Daniel Lee, a plumber, was employed by Project Design & Piping Inc., which entered into a contract with Ivy Tech to perform work on a building project at Ivy Tech’s Logansport campus. Ivy Tech contracted with GDH LLC as contract manager. GDH did not have a contract with PD&P.

While performing an air test to detect any leaks on a gas line, an explosion occurred and Lee was severely injured. He and his wife sued several parties, including GDH, alleging negligence and loss of consortium. The grant of summary judgment in favor of GDH is at issue in Daniel Lee and Hui Luo Lee v. GDH, LLC, 49A04-1404-CT-175.

Citing Hunt Constr. Group Inc. v. Garrett, 964 N.E.2d 222, 225 (Ind. 2012), the Court of Appeals affirmed summary judgment for GDH. The Indiana Supreme Court in Hunt held that when an independent contractor’s employee alleges that a construction manager had a duty of care toward the employee, the court must first determine whether a contract to which the construction manager was a party imposed such a duty of care.
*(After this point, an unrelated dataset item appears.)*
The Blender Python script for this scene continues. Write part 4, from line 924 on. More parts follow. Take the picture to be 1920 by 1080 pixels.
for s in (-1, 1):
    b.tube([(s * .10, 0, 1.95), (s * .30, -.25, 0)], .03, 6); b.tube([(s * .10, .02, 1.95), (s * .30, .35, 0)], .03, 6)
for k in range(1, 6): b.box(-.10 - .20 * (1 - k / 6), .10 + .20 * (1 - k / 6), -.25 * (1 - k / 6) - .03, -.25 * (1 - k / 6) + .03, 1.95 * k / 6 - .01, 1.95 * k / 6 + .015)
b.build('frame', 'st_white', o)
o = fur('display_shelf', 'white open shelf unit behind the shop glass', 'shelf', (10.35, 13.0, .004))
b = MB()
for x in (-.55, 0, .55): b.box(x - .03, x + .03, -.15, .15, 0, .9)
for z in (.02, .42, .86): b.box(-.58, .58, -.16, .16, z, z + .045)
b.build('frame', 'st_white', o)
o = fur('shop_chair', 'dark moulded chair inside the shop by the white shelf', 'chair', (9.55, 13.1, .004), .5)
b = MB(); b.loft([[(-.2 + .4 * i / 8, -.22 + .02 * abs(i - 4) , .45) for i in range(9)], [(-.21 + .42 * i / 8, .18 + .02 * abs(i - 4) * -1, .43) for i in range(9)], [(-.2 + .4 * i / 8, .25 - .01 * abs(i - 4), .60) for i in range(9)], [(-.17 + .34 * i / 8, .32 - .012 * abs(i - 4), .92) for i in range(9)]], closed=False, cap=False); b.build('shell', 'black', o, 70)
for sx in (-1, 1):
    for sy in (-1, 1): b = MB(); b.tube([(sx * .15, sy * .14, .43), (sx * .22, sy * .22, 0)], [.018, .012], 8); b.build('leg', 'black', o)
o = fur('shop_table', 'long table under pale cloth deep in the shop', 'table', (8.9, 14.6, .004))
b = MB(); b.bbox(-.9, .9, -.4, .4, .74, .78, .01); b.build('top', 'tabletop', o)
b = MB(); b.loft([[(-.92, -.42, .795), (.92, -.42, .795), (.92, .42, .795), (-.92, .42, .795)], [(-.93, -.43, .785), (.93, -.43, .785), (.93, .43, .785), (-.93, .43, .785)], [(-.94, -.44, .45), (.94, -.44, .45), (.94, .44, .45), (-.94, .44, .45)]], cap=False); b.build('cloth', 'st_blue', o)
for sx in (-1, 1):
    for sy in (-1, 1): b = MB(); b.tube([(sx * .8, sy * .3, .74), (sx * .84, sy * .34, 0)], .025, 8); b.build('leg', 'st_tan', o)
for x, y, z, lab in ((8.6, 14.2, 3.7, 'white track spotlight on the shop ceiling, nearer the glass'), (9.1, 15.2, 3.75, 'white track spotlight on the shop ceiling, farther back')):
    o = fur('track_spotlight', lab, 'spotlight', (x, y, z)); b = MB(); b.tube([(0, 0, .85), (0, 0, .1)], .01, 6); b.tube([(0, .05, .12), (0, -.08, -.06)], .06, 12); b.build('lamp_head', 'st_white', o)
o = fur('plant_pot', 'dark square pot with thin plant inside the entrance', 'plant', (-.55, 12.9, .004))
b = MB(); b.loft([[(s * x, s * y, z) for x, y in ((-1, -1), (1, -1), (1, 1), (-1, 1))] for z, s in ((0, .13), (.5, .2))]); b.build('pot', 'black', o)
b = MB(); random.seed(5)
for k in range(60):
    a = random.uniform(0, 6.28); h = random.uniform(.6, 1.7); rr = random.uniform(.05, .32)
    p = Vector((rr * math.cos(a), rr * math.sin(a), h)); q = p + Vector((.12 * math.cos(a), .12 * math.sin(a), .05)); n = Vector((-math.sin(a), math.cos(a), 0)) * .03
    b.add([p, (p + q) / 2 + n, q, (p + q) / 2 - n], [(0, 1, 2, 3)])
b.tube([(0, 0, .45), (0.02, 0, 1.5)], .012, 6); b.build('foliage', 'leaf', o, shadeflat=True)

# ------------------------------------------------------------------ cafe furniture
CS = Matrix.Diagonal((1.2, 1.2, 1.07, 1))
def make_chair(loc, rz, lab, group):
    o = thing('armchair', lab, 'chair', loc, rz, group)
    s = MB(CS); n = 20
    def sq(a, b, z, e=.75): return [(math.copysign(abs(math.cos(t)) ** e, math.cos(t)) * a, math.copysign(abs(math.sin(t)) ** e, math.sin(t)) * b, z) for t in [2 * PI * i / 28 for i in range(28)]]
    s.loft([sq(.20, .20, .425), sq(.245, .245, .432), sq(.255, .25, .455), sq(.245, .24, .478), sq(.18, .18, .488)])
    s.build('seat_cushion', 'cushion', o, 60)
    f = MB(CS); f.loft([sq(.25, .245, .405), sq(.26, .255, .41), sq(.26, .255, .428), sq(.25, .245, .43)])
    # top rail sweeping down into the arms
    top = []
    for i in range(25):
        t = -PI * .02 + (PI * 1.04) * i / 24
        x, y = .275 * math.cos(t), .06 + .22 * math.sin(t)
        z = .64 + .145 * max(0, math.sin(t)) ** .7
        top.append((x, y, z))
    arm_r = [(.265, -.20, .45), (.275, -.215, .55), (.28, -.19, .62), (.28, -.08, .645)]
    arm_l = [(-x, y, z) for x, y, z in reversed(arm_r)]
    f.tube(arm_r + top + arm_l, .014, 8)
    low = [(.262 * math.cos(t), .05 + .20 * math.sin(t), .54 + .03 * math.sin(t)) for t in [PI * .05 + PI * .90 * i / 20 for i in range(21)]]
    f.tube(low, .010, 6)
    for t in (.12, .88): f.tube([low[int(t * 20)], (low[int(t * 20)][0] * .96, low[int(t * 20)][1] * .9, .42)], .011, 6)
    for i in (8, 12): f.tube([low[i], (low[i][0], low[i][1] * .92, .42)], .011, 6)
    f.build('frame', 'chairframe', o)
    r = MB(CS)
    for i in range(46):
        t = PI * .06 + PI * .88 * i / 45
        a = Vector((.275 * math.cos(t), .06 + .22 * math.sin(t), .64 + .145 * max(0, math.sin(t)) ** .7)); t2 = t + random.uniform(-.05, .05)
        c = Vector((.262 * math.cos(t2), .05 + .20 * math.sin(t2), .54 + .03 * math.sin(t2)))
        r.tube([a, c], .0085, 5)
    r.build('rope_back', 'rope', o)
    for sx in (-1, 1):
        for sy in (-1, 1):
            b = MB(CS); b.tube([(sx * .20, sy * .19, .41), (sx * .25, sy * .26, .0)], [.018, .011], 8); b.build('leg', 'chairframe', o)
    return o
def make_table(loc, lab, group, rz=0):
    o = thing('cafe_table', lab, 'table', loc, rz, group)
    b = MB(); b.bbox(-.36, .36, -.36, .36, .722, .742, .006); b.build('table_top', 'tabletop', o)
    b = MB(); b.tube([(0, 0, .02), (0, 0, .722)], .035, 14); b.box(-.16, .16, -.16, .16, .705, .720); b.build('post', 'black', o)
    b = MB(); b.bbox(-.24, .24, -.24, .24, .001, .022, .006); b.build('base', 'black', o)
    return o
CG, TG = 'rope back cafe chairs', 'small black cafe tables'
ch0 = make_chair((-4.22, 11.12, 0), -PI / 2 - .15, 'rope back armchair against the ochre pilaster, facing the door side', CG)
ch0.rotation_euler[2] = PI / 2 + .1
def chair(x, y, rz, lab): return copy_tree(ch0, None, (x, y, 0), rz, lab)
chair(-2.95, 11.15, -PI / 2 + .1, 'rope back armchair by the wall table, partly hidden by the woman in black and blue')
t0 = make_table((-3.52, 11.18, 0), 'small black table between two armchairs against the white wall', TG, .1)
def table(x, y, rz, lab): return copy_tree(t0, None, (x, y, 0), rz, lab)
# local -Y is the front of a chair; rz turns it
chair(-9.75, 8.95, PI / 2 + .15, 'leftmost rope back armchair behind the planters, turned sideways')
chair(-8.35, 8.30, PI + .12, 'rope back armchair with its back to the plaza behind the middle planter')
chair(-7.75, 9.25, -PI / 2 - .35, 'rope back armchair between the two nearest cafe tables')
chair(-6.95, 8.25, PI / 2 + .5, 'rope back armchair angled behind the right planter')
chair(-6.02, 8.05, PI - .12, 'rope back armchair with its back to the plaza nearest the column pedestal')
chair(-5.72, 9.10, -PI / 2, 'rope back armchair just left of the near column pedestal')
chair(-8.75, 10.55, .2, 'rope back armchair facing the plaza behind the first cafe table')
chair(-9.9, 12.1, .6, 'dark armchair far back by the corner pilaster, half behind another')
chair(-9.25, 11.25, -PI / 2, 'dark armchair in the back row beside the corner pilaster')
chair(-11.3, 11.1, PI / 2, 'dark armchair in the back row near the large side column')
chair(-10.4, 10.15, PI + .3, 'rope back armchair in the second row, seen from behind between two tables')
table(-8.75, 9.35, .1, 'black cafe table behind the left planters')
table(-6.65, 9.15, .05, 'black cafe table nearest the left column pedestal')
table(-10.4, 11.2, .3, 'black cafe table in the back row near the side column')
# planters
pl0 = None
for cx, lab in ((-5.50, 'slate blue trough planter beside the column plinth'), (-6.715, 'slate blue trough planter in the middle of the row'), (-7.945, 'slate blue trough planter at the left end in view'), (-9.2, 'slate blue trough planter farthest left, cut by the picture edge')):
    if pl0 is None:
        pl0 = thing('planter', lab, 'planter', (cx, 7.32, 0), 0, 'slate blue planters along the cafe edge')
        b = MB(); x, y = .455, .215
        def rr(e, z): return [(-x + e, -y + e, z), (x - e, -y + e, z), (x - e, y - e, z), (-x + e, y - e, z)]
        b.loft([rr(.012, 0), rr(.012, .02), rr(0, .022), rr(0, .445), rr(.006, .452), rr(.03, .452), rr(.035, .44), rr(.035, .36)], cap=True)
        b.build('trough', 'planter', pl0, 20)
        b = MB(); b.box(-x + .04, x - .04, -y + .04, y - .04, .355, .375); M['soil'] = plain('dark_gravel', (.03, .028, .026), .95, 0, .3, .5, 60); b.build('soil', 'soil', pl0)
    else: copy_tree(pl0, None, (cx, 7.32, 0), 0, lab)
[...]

As was the case in Hunt, GDH “contractually disclaimed any responsibility for the safety of contractors’ employees and specified that contractors would be responsible for administering safety programs in connection with their portions of the project,” Senior Judge John Sharpnack wrote.

“Based on the plain language of the contracts at issue, GDH did not contractually assume a duty of care for the employees of contractors. Rather, the contractors were responsible for the safety of their employees.”

The Lees raised several other arguments as to why GDH should be found to have assumed a duty of care, but the COA rejected them. It did not matter that GDH had a safety coordinator for the project and held weekly meetings with contractors on topics, including safety, because those tasks fell under its contractual obligation to Ivy Tech and did not indicate assumption of additional duty of care.